Tasavvuf ehli bir şeyler söyledi ama bunları zevki hali bilmeyenler anlayamadı, kendi istidatlarına, çorak kabiliyetlerine, vehimlerine göre anladılar. Panteizm nerede, tasavvuf ehlinin görüşü nerede. Tasavvuf ehli aslında şunu diyor; Allah’ın varlığının yanında bizim varlığımızdan söz edilemez, bütün varlıklar Ondandır, O nun yaratmasındandır, diğerleri gölge gibidir var denilmese de olur. Bu cümleler mecazen söylenebilir ama gerçekten tek varlık dersen bu eski filozofların görüşüdür doğru olmaz. Muhyiddin-i Arabî Hazretleri “Kim Allah’ı âlemle beraber bitişik tasavvur ederse Allah’tan hiçbir şey bilememiştir” diyor.

Resim ayrıdır ressam ayrıdır, Allah ayrıdır âlem ayrıdır, ressam resme benzemediği gibi Allah’ta âleme benzemez, ne âlem Allah’tan bir parça ne Allah âlemden bir parça olamaz. O nun var etmesiyle varız, her varlık doğrudan O nun sanatına fiiline mazhardır. Maddüyün mesleği sadece maddeyi görür, fikirleri Allah’ı anlamaktan çok uzaktır, her şeyi maddede görerek taşkın bir yola girmişlerdir. Küre-i arz küçük cam parçalarından farz olunsa her biri güneşten kendi kabiliyetlerine göre ışık alırlar, yeryüzünde güneşin tecellisi de her bir cam parçası gibi farklı farklı olur.

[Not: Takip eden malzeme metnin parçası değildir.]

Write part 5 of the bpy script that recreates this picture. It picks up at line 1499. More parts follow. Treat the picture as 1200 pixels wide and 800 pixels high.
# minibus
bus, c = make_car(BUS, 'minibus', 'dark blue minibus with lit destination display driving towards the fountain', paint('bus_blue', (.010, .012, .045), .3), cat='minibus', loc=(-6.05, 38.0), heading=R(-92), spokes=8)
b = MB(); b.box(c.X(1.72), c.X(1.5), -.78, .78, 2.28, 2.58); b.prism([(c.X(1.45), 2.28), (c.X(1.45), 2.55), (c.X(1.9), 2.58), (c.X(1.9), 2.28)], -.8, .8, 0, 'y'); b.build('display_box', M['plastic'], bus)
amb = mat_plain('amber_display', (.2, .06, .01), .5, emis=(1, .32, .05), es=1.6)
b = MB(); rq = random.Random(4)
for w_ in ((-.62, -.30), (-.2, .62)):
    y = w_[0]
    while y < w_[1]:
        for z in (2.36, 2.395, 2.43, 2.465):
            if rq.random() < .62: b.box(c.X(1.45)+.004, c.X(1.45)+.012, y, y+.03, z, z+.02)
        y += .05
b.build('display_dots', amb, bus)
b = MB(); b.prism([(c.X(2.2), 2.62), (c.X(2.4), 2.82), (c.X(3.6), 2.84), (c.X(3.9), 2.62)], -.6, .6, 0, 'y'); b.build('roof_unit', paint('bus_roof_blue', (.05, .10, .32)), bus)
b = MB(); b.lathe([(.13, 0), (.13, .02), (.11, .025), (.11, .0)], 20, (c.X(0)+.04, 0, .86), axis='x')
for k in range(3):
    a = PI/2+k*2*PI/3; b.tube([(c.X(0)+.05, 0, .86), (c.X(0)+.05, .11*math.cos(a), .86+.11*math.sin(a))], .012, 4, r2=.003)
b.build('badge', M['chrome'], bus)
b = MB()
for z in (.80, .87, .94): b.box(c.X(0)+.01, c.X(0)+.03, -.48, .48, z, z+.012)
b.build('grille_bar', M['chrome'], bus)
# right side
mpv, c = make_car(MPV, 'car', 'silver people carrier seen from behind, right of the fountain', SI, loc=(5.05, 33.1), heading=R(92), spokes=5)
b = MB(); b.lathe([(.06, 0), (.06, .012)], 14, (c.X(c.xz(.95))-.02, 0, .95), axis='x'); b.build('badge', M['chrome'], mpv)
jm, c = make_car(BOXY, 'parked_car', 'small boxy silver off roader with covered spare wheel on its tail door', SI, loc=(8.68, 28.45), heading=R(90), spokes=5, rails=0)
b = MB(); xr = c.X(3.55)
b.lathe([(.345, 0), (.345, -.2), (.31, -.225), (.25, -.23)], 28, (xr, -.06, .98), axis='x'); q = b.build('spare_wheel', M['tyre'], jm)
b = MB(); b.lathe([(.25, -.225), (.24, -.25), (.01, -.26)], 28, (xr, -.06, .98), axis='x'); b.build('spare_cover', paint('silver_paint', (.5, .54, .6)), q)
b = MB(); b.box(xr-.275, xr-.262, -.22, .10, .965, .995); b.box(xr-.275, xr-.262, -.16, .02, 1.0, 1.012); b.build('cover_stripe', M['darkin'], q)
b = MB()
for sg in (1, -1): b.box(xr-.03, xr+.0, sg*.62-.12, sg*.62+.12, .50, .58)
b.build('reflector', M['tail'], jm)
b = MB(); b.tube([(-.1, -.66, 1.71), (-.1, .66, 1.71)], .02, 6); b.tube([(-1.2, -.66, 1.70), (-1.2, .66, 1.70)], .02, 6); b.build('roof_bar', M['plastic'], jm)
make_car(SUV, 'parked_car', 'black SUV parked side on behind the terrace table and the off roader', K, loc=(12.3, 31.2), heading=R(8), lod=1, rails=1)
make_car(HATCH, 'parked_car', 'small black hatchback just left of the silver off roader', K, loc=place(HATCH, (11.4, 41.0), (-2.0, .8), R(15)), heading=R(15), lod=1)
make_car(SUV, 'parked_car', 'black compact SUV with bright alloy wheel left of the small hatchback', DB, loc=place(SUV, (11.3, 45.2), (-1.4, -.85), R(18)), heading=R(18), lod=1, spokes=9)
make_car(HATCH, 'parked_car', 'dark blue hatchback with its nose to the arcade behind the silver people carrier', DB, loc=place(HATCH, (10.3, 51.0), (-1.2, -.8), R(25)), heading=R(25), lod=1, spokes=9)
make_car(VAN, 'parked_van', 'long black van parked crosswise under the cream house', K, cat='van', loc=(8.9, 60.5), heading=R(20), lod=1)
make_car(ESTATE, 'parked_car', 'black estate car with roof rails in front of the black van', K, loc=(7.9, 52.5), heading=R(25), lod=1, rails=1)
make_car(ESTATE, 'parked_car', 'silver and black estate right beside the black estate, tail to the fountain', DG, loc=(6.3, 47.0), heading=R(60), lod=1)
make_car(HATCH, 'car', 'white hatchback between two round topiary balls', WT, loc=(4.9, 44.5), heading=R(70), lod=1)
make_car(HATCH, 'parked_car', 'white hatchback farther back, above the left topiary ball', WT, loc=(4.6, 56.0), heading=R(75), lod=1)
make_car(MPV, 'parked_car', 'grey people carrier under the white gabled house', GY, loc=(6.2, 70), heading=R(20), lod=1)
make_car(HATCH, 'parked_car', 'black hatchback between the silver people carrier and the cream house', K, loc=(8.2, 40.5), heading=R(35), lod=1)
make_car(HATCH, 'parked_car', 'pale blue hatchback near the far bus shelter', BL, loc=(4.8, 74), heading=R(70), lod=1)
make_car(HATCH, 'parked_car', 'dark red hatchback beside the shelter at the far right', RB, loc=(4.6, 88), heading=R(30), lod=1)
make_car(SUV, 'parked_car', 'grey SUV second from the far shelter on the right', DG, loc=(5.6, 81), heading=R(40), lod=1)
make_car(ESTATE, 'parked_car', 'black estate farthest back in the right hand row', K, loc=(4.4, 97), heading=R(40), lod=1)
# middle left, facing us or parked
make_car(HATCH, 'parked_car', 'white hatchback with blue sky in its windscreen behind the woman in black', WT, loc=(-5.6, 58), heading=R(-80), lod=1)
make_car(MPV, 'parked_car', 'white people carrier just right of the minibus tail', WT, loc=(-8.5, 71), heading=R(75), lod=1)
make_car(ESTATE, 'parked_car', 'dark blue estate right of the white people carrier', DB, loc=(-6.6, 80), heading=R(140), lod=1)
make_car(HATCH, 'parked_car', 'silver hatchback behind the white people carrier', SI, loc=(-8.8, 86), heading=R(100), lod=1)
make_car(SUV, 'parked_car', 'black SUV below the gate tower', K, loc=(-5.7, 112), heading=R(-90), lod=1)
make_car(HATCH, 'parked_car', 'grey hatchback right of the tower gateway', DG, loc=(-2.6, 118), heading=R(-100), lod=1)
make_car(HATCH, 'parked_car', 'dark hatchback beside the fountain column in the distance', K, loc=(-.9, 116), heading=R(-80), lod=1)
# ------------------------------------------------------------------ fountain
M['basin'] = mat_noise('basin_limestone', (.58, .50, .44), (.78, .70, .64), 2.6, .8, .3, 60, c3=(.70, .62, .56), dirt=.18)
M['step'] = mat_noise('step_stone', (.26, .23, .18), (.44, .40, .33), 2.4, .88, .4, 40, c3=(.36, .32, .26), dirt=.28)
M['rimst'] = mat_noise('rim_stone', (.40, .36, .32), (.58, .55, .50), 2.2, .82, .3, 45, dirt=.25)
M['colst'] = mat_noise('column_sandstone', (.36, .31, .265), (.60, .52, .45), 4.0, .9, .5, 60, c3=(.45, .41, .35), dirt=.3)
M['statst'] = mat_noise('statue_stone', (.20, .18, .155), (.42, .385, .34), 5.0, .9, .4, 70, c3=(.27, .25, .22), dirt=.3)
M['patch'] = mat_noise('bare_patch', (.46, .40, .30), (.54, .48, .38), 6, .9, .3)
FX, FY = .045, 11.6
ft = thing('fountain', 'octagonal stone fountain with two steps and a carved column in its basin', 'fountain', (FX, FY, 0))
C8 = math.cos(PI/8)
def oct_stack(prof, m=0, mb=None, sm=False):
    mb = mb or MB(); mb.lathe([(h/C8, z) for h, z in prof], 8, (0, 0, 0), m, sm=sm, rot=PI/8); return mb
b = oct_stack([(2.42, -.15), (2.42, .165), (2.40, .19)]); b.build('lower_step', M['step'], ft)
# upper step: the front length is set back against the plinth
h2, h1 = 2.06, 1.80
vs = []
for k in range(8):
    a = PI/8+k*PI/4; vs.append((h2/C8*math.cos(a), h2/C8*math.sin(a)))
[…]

Güneş onlarda eserini gösteriyor, çiçeklerde böyledir, bunlar dile gelse “her biri güneş benim gibidir yahut ben güneş gibiyim diyebilir”.

Varlıklarda Allah’tandır ama Allah’tan parça değildir. Kendi ruhumuzu bilemiyoruz, nerde kaldı Allah’ı hakkıyla bilelim. Sonradan yaratılmışlar O nu anlamaz bu haddimizi aşmak olur. Biz sadece iman ederiz. Gündüzün aydınlığı güneştendir her şeyi gösterir, güneşin zatını görmeye çalışsak gözlerimiz kamaşır göremeyiz ısrar etsek insanı kör eder. Allah’ın keyfiyeti nasıl diye anlamaya çalışma, bu yola akıl ile gidilemez, o yol girilemez bir yoldur.